Subject: chroot jail for ftpd
To: None <netbsd-users@netbsd.org>
From: Steve Bellovin <smb@research.att.com>
List: netbsd-users
Date: 10/17/2001 21:42:09
I'm setting up an ftpd server for anonymous uploads.  I've set up the 
standard ftpd.conf to implement the appropriate restrictions, and they 
seem to work.  However, I don't entirely trust ftpd -- there's far too 
much code that can be executed in reading and processing the config 
file -- so I've got the thing nicely confined in a chroot jail; I've 
also used 'chflags' to make almost everything immutable.  (Well, that 
doesn't quite work yet, since I haven't built a proper kernel yet -- 
but I don't need X, so that's easy to take care of.)

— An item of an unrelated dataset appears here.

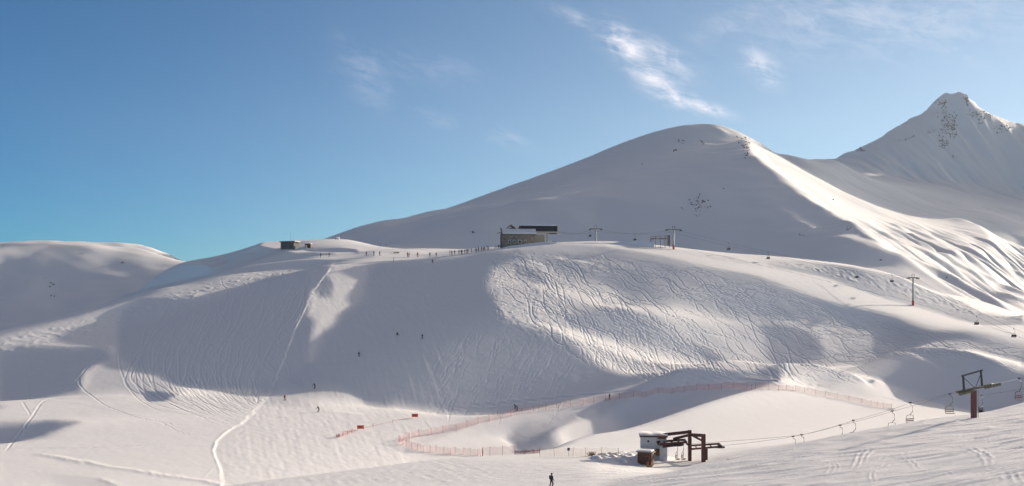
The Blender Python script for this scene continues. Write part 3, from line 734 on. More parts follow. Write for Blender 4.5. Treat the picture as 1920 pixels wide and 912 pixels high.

The problem is the 'incoming' directory.  My concern is that *if* someone
finds a flaw in ftpd (say, a buffer overflow), they could do a mknod in 
the upload directory and use that to escape the chroot.  The question is
what can I do to prevent that.  I've toyed with adding a 'no special 
files' flag to the kernel; I've also checked to see if there's some 
mount option akin to nocoredump, but I don't see any.

Other suggestions?  (I'm checking out vsftpd, but apart from the fact 
that I don't know the codebase, I'd *still* like extra protection -- 
history shows that more or anything can have buffer overflows.)